Something Worth Celebrating

Caption: Aung San Suu Kyi gives speech to supporters at Hlaing Thar Yar Township in Yangon, Myanmar on 17 November 2011

Image credit: Htoo Tay Zar/Wikimedia


Every once in a while, somewhere on this planet, the good guys win one:
Pro-democracy leader Aung San Suu Kyi claimed on Monday a by-election landslide for her party, which she hoped would mark the beginning of a new era for Myanmar after a historic vote that could prompt the West to end sanctions.

The charismatic Suu Kyi, a Nobel Peace Prize laureate who led the struggle against military rule in the former Burma for two decades, was one of 44 candidates her National League for Democracy Party (NLD) said won all but one of the legislative seats being contested.

The by-elections followed a year of astonishing change for a country that was in the grip of military rule for decades: the government has freed hundreds of political prisoners, held talks with ethnic minority rebels, relaxed censorship, allowed trade unions and showed signs of pulling back from the economic and political orbit of giant neighbor China.

Suu Kyi's party claims landslide win in Myanmar vote
I don't know the specifics of Burma's relationship with China, but in other ways, things clearly have changed in what was once one of the most isolated and totalitarian countries in the world. Aung San Suu Kyi's struggle against her own government has been awe-inspiringly heroic:
Aung San Suu Kyi MP AC (Burmese: born 19 June 1945) is a Burmese opposition politician and the General Secretary of the National League for Democracy.
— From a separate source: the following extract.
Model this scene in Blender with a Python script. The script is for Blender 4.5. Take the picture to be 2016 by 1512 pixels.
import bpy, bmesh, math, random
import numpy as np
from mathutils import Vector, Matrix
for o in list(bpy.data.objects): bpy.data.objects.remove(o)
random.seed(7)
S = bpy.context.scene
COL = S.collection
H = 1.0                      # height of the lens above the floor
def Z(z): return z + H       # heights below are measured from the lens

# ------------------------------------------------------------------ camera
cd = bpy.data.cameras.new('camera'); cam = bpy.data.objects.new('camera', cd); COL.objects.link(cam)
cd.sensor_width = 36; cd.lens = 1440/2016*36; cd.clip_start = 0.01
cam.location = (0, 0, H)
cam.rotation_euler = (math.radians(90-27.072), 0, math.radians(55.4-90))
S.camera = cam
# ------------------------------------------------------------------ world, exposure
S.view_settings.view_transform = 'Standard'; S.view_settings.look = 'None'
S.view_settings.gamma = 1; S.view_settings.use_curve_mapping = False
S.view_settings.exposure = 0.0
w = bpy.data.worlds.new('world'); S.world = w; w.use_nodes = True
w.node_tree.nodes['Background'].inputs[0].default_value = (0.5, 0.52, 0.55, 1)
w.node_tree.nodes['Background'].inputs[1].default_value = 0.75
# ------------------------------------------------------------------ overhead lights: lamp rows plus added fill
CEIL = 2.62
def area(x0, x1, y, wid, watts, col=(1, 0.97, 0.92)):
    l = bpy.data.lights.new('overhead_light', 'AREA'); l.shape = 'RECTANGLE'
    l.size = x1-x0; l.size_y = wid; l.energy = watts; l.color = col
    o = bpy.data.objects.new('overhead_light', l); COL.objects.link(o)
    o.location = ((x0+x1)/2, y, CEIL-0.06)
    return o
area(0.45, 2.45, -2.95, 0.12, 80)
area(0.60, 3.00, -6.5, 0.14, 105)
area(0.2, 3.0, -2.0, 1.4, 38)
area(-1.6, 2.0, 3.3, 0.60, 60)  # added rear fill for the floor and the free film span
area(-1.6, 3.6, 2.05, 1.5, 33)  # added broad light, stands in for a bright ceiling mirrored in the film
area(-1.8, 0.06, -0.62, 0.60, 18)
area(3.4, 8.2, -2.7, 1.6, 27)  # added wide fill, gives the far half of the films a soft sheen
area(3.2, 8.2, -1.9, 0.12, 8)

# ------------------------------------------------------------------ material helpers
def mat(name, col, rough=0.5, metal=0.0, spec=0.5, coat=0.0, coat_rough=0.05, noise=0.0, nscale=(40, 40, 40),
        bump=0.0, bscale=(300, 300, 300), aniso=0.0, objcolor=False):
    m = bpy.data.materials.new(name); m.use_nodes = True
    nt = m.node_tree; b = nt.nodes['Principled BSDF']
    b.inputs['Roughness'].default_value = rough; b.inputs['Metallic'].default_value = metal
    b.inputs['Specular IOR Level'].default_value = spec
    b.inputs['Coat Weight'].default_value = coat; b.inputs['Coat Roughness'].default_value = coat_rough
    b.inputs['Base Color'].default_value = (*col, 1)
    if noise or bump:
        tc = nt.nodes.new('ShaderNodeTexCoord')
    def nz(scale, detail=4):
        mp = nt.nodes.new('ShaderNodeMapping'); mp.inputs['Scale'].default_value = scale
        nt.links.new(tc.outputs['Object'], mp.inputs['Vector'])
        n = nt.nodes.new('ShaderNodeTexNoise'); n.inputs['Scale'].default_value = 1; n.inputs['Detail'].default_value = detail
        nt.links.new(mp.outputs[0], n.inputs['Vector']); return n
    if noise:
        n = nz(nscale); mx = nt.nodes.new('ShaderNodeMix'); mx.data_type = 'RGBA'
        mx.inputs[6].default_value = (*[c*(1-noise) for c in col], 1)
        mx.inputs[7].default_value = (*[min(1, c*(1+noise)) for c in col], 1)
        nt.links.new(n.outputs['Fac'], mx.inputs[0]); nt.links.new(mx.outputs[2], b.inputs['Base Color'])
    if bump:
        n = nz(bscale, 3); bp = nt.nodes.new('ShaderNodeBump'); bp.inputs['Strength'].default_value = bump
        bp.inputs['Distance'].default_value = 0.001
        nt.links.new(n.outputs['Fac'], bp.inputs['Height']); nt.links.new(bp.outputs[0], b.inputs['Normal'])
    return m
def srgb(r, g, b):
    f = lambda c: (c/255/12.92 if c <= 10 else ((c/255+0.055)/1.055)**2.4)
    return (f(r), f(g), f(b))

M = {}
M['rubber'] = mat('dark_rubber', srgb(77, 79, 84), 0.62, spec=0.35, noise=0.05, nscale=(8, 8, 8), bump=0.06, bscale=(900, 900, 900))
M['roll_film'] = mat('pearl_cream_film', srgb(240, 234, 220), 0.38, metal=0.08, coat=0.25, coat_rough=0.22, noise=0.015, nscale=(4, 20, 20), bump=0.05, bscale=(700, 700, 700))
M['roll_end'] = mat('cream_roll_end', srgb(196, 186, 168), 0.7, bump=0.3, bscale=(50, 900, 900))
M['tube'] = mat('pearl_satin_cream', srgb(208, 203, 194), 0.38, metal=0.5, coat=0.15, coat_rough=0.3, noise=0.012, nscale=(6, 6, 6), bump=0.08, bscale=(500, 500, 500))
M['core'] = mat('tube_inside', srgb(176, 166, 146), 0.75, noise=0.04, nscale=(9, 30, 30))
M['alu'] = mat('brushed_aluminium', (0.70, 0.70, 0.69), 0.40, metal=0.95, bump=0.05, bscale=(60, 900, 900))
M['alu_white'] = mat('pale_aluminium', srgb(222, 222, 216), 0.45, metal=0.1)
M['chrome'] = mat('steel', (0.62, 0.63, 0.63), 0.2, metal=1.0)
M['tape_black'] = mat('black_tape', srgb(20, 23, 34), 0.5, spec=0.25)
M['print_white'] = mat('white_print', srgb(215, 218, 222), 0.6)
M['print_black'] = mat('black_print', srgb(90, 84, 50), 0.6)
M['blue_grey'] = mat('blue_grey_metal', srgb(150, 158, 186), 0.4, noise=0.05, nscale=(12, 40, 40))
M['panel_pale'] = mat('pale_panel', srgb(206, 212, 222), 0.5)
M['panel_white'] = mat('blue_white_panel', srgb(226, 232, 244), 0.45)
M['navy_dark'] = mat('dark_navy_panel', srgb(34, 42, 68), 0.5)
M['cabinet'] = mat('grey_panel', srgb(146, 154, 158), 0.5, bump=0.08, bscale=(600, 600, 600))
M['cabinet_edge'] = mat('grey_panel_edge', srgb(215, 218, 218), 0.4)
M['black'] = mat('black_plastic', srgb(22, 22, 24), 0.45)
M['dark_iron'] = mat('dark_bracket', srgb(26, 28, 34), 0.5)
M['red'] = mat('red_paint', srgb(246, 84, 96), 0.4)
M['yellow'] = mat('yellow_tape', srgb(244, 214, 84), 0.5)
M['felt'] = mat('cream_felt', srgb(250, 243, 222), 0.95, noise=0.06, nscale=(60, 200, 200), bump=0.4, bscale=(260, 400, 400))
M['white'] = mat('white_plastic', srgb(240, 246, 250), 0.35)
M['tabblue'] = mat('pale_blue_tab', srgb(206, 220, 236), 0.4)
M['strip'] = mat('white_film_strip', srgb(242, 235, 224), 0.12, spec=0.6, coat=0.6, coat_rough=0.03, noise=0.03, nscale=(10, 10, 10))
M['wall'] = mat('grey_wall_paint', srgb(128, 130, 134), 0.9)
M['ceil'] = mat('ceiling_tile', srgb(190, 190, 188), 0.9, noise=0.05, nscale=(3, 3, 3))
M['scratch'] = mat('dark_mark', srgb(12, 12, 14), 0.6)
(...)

In the 1990 general election, her National League for Democracy party won 59% of the national votes and 81% (392 of 485) of the seats in Parliament. She had, however, already been detained under house arrest before the elections. She remained under house arrest in Burma for almost 15 of the 21 years from 20 July 1989 until her most recent release on 13 November 2010, becoming one of the world's most prominent (now former) political prisoners.

Wikipedia: Aung San Suu Kyi
I think it's fair to say that just about anyone who is interested in human rights issues recognizes her name. She has resisted the dictators in her country for so long that there are people graduating from college who were born after she was first placed under house arrest.
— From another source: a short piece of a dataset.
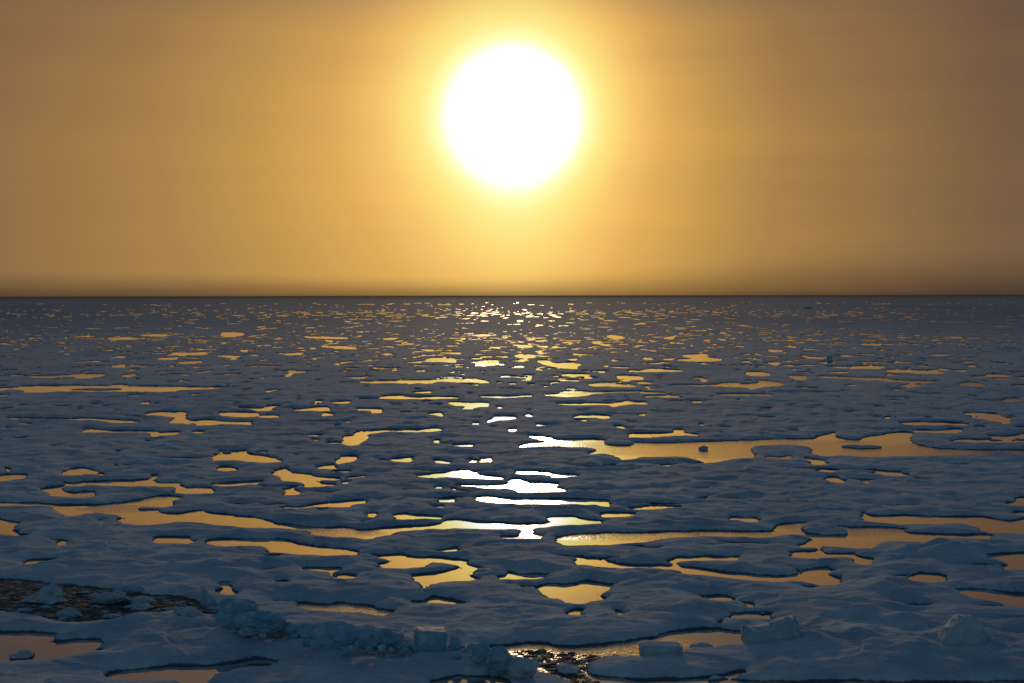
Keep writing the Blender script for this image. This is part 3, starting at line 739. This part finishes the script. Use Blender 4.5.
# crumbs along the foot of the ridge: all alike, each its own object
rnd = random.Random(5)
protos = [rock('chunk', 1, 1, .8, 100 + k, .15, .05, 3) for k in range(6)]
for me in protos: me.materials.append(ice); me.name = 'ice_fragment'
ridge = [(222, 618), (240, 632), (262, 634), (290, 636), (312, 641), (340, 649), (370, 650), (400, 650), (420, 653), (455, 654), (475, 660), (490, 668), (512, 676)]
for k in range(150):
    i = rnd.randrange(len(ridge) - 1); u = rnd.random()
    px = ridge[i][0] * (1 - u) + ridge[i + 1][0] * u + rnd.gauss(0, 4); py = ridge[i][1] * (1 - u) + ridge[i + 1][1] * u + rnd.gauss(-1.5, 3.2)
    if 412 < px < 447 and py > 645: continue
    zb = zice(px, py); gx, gy = ground(px, py, zb); s = rnd.choice([.14, .18, .22, .3, .4, .5])
    o = bpy.data.objects.new('ice_fragment', protos[k % 6]); S.collection.objects.link(o)
    o.location = (float(gx), float(gy), zb - .03); o.scale = (s * rnd.uniform(.8, 1.3), s, s * rnd.uniform(.7, 1.2))
    o.rotation_euler = (rnd.uniform(-.5, .5), rnd.uniform(-.5, .5), rnd.uniform(0, 6.28))
    where = ('around the foot of the largest ridge boulder' if px < 285 else 'between the largest ridge boulder and the long smooth one' if px < 318 else
             'around the long smooth boulder' if px < 362 else 'at the low crumbly pile left of the square block' if px < 415 else
             'beside the square cut block' if px < 462 else 'around the knobbly boulders by the front lead')
    tag(o, 'small bluish ice crumb ' + where, 'ice fragment', 'crumbs strewn ' + where)

# slush and brash: thousands of crumbs afloat
def brash(name, poly_px, n, smin, smax, label, seed, dark=False):
    rng = np.random.default_rng(seed); P_ = np.array(poly_px, float)
    verts = []; faces = []; cnt = 0; tries = 0
    base = np.array([(-.5, -.5, -.3), (.5, -.5, -.3), (.5, .5, -.3), (-.5, .5, -.3), (-.4, -.4, .5), (.35, -.4, .4), (.4, .35, .55), (-.35, .4, .4)])
    fc = np.array([(0, 3, 2, 1), (4, 5, 6, 7), (0, 1, 5, 4), (1, 2, 6, 5), (2, 3, 7, 6), (3, 0, 4, 7)])
    lo = P_.min(0); hi = P_.max(0)
    while cnt < n and tries < n * 30:
        tries += 1
        px, py = rng.uniform(lo, hi)
        if seg_sd(np.array([px]), np.array([py]), P_)[0] > 0: continue
        gx, gy = map(float, ground(px, py)); s = smin * (smax / smin) ** (rng.random() ** 2.2)
        b = base * (1 + rng.uniform(-.35, .35, (8, 3))); b = b * (s * rng.uniform(.8, 2.2), s * rng.uniform(.8, 1.6), s * rng.uniform(.2, .5))
        a = rng.uniform(0, 6.28); c, q = math.cos(a), math.sin(a)
        b = np.stack([b[:, 0] * c - b[:, 1] * q, b[:, 0] * q + b[:, 1] * c, b[:, 2]], 1) + (gx, gy, 0)
        verts.append(b); faces.append(fc + cnt * 8); cnt += 1
    o = mesh_obj(name, np.concatenate(verts), np.concatenate(faces), slush, smooth=False)
    return tag(o, label, 'brash ice', kind='stuff')
slush, t4, b4 = newmat('slush')
t4.links.new(ramp(t4, tnoise(t4, 1.1, 4), [(0.35, (0.035, 0.035, 0.03)), (0.55, (0.10, 0.11, 0.11)), (0.72, (0.4, 0.46, 0.5))], 'LINEAR'), b4.inputs['Base Color'])
b4.inputs['Roughness'].default_value = .8; b4.inputs['Specular IOR Level'].default_value = .15
brash('brash_ice', [(-60, 580), (0, 581), (40, 584), (95, 588), (150, 595), (185, 598), (205, 606), (220, 613), (205, 613), (188, 607), (165, 612), (120, 619), (75, 621), (45, 616), (0, 611), (-60, 609)], 16000, .08, .42,
      'dark slush and crumbs of ice packed in the lead at the left', 1)
brash('brash_ice', [(512, 652), (545, 650), (590, 655), (618, 656), (600, 662), (586, 668), (583, 676), (600, 683), (630, 690), (575, 695), (566, 680), (545, 670), (533, 660)], 700, .05, .40,
      'glinting slush and dark crumbs drifting in the front lead', 2)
Hard to believe that it's been more than four years since I last wrote about Burma. Back then, it was not looking like anything good was going to happen there for a long time to come.
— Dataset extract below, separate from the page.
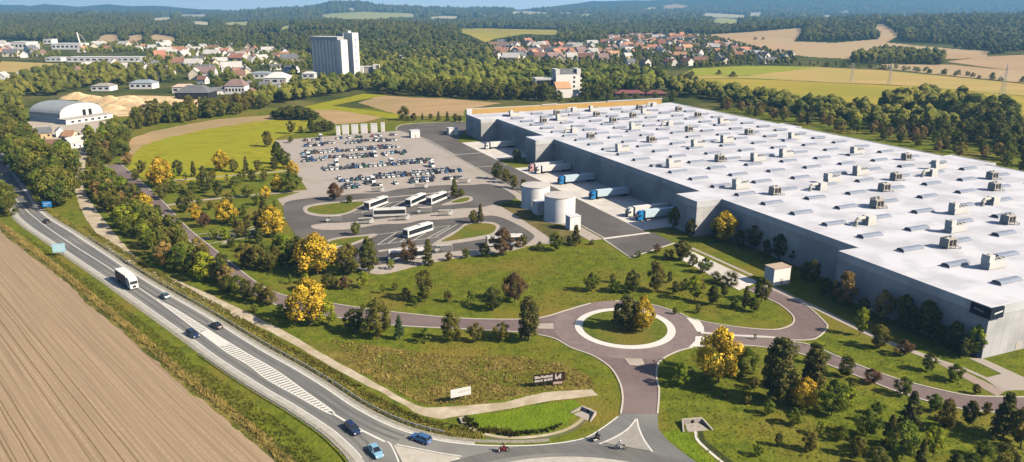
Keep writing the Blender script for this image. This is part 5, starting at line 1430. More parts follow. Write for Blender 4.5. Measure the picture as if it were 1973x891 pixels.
def pylon(label, p, h):
    t = thing('power_pylon', label, 'pylon', p, 0.5, 'power pylons in the fields')
    w = h * .07
    b = MB()
    for sx in (-1, 1):
        for sy in (-1, 1):
            b.tube([(sx * w, sy * w, 0), (sx * w * .3, sy * w * .3, h * .7), (sx * .15, sy * .15, h)], .16, .1, 4)
    for k in range(9):
        z0, z1 = h * k / 10, h * (k + 1) / 10
        q0, q1 = w * max(.12, 1 - z0 / h), w * max(.12, 1 - z1 / h)
        for (x0, y0), (x1, y1) in (((-1, -1), (1, -1)), ((1, -1), (1, 1)), ((1, 1), (-1, 1)), ((-1, 1), (-1, -1))):
            b.tube([(x0 * q0, y0 * q0, z0), (x1 * q1, y1 * q1, z1)], .07, .07, 4)
    b.build('tower', M['metal_grey'], t)
    for k, z in enumerate((.72, .84, .95)):
        L = h * (.2, .26, .16)[k]
        b = MB(); b.tube([(-L, 0, h * z - .3), (0, 0, h * z + .5), (L, 0, h * z - .3)], .16, .16, 4); b.build('crossarm', M['metal_grey'], t)
pylon('tall grey lattice pylon in the yellow meadow', G(1925, 218), 39)
pylon('smaller lattice pylon in the stubble field behind the tree clump', G(1713, 163), 23)
pylon('smallest lattice pylon left of the others in the stubble field', G(1640, 158), 21)
# ------------------------------------------------------------------ trees
LEAF = {
 'golden': leaf_mat('golden_leaves', (0.30, 0.20, 0.018), (0.95, 0.63, 0.060), 0.08, hue=(0.497, 0.510)),
 'green': leaf_mat('green_leaves', (0.072, 0.121, 0.015), (0.236, 0.263, 0.032)),
 'olive': leaf_mat('olive_leaves', (0.092, 0.094, 0.018), (0.28, 0.245, 0.046)),
 'dark': leaf_mat('dark_leaves', (0.055, 0.073, 0.016), (0.165, 0.168, 0.033)),
 'lime': leaf_mat('lime_leaves', (0.157, 0.243, 0.015), (0.415, 0.446, 0.036)),
 'fir': leaf_mat('fir_needles', (0.029, 0.074, 0.029), (0.086, 0.155, 0.051), trans=0.1),
 'conifer': leaf_mat('dark_needles', (0.049, 0.059, 0.015), (0.157, 0.146, 0.032), trans=0.1),
 'copper': leaf_mat('copper_leaves', (0.085, 0.052, 0.024), (0.23, 0.145, 0.065)),
 'rust': leaf_mat('rusty_leaves', (0.22, 0.150, 0.040), (0.50, 0.370, 0.110)),
 'forest': leaf_mat('forest_leaves', (0.031, 0.055, 0.013), (0.117, 0.126, 0.024), 0),
 'wood': leaf_mat('woodland_leaves', (0.060, 0.092, 0.015), (0.265, 0.255, 0.038), 0.2),
}
def ico(sub):
    bm = bmesh.new(); bmesh.ops.create_icosphere(bm, subdivisions=sub, radius=1.0)
    v = np.array([x.co[:] for x in bm.verts]); f = np.array([[y.index for y in x.verts] for x in bm.faces]); bm.free()
    return v, f
IC1, IC2 = ico(1), ico(2)
def rand_dirs(rr, n):
    d = rr.normal(size=(n, 3)); return d / np.linalg.norm(d, axis=1, keepdims=True)
def np_mesh(name, tris, quads, tint_t, tint_q, m):
    """mesh out of triangle and quad corner arrays, each face with its own corners, and a leaf tint per face"""
    v = np.concatenate([tris.reshape(-1, 3), quads.reshape(-1, 3)])
    nt_, nq = len(tris), len(quads)
    me = bpy.data.meshes.new(name)
    me.vertices.add(len(v)); me.vertices.foreach_set('co', v.ravel())
    me.loops.add(len(v)); me.loops.foreach_set('vertex_index', np.arange(len(v)))
    me.polygons.add(nt_ + nq)
    ls = np.concatenate([np.arange(nt_) * 3, nt_ * 3 + np.arange(nq) * 4])
    me.polygons.foreach_set('loop_start', ls)
    me.polygons.foreach_set('loop_total', np.concatenate([np.full(nt_, 3), np.full(nq, 4)]))
    a = me.attributes.new('tint', 'FLOAT', 'FACE')
    a.data.foreach_set('value', np.clip(np.concatenate([tint_t, tint_q]), 0, 1).astype(np.float32))
    me.materials.append(m)
    me.update(); me.validate()
    return me
def leaf_quads(rr, c, nrm, size):
    n = len(c)
    a = np.cross(nrm, rand_dirs(rr, n)); a /= np.linalg.norm(a, axis=1, keepdims=True) + 1e-9
    b_ = np.cross(nrm, a)
    s = (size * rr.uniform(.55, 1.35, n))[:, None]
    e = rr.uniform(.6, 1.0, n)[:, None]
    return np.stack([c - a * s - b_ * s * e, c + a * s - b_ * s * e * .6, c + a * s * .8 + b_ * s * e, c - a * s * .7 + b_ * s * e], 1)
def crown_geo(seed, shape, H, Wd, n_lobes, n_leaf, leaf, z0=0.2, icos=IC1, spread=1.0):
    rr = np.random.RandomState(seed)
    T = []
    lob, rad = [], []
    for i in range(n_lobes):
        t = (i + rr.uniform(.2, .8)) / n_lobes
        ph = i * 2.39996 + rr.uniform(-.5, .5)
        if shape == 'round': R = Wd / 2 * max(.05, 1 - abs(2 * t - .85) ** 2.2 * .85) ; tt = t
        elif shape == 'oval': R = Wd / 2 * max(.05, math.sin(math.pi * (0.12 + .84 * t)) ** .7); tt = t
        elif shape == 'cone': R = Wd / 2 * (1 - t ** 1.15) * (.85 + .3 * rr.rand()) + .12; tt = t ** .92
        elif shape == 'column': R = Wd / 2 * min(1, (1.06 - t) * 2.6) ** .6 * (.8 + .3 * rr.rand()); tt = t
        else: R = Wd / 2 * math.sqrt(max(.02, 1 - t * t * .9)); tt = t
        q = rr.uniform(.25, .92) if shape not in ('cone', 'column') else rr.uniform(.35, .75)
        if shape in ('round', 'oval') and rr.rand() < .3: R *= rr.uniform(1.0, 1.28)
        r_l = Wd * {'round': .165, 'oval': .165, 'cone': .15, 'column': .19, 'bush': .22}[shape] * rr.uniform(.6, 1.3) * (.55 + .45 * R / (Wd / 2))
        lob.append((R * q * math.cos(ph), R * q * math.sin(ph), H * (z0 + (1 - z0) * (.06 + .88 * tt)))); rad.append(r_l)
    lob, rad = np.array(lob), np.array(rad)
    cen = np.array([0, 0, H * (z0 + 1) / 2])
    tris, tt_, quads, tq = [], [], [], []
    lt = rr.uniform(0, .85, n_lobes)
    for c, r, tn in zip(lob, rad, lt):
        v, f = icos
        jit = 1 + rr.uniform(-.28, .22, len(v))
        p = c + v * (r * .56 * jit)[:, None] * np.array([1, 1, .85])
        tris.append(p[f]); tt_.append(np.clip(tn * .8 + rr.uniform(-.12, .12, len(f)), 0, 1))
        d = rand_dirs(rr, n_leaf)
        out = (c - cen) * np.array([1, 1, .7]); out = out / (np.linalg.norm(out) + 1e-6)
        flip = (d @ out) < -.35
        d[flip] *= -1
        pc = c + d * (r * rr.uniform(.52, 1.36 * spread, n_leaf))[:, None] * np.array([1, 1, .9])
        nm = d + .7 * rand_dirs(rr, n_leaf); nm /= np.linalg.norm(nm, axis=1, keepdims=True)
        quads.append(leaf_quads(rr, pc, nm, leaf)); tq.append(np.clip(tn + rr.uniform(-.1, .3, n_leaf), 0, 1))
    return np.concatenate(tris), np.concatenate(quads), np.concatenate(tt_), np.concatenate(tq)
def tree_proto(kind, seed):
    name, shape, leafk, wr, nl, nf, lf, z0 = KINDS[kind]
    H = 10.0
    t = thing(name, 'x', CAT[kind])
    g = crown_geo(seed, shape, H, H * wr, nl, nf, lf, z0)
    if shape != 'bush':
        b = MB(); rr = random.Random(seed)
        b.tube([(0, 0, -.2), (.05, .03, H * .25), (rr.uniform(-.2, .2), rr.uniform(-.2, .2), H * .6), (0, 0, H * .86)], .19, .05, 7)
        for k in range(5):
            a = k * 1.3 + rr.random(); z = H * rr.uniform(max(.2, z0), .55); L = H * wr * .32
            b.tube([(0, 0, z), (L * .5 * math.cos(a), L * .5 * math.sin(a), z + L * .35), (L * math.cos(a), L * math.sin(a), z + L * .8)], .09, .03, 5)
        b.build('trunk', M['bark'], t)
    else:
        b = MB()
        for k in range(4):
            a = k * 1.6
            b.tube([(0, 0, -.1), (H * wr * .12 * math.cos(a), H * wr * .12 * math.sin(a), H * .3), (H * wr * .22 * math.cos(a), H * wr * .22 * math.sin(a), H * .6)], .12, .04, 5)
        b.build('stem', M['bark'], t)
    link('crown', np_mesh('crown', *[g[0], g[1], g[2], g[3]], LEAF[leafk]), t)
    return t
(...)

Congratulations to Aung San Suu Kyi and Burma.

(h/t Taylor Marsh)


2 comments:

Jono said...

I hope it's a sign of good things to come for those people. It was hard to imagine she was allowed to win.

Cujo359 said...

There's been a fair bit of international pressure put on Myanmar/Burma in the intervening years, including by the Obama Administration. That may have had something to do with the result. According to the Wiki article I linked, her party has won at least one previous election, which the rulers simply voided. Apparently, tampering with election results was something that they thought either unnecessary or too difficult.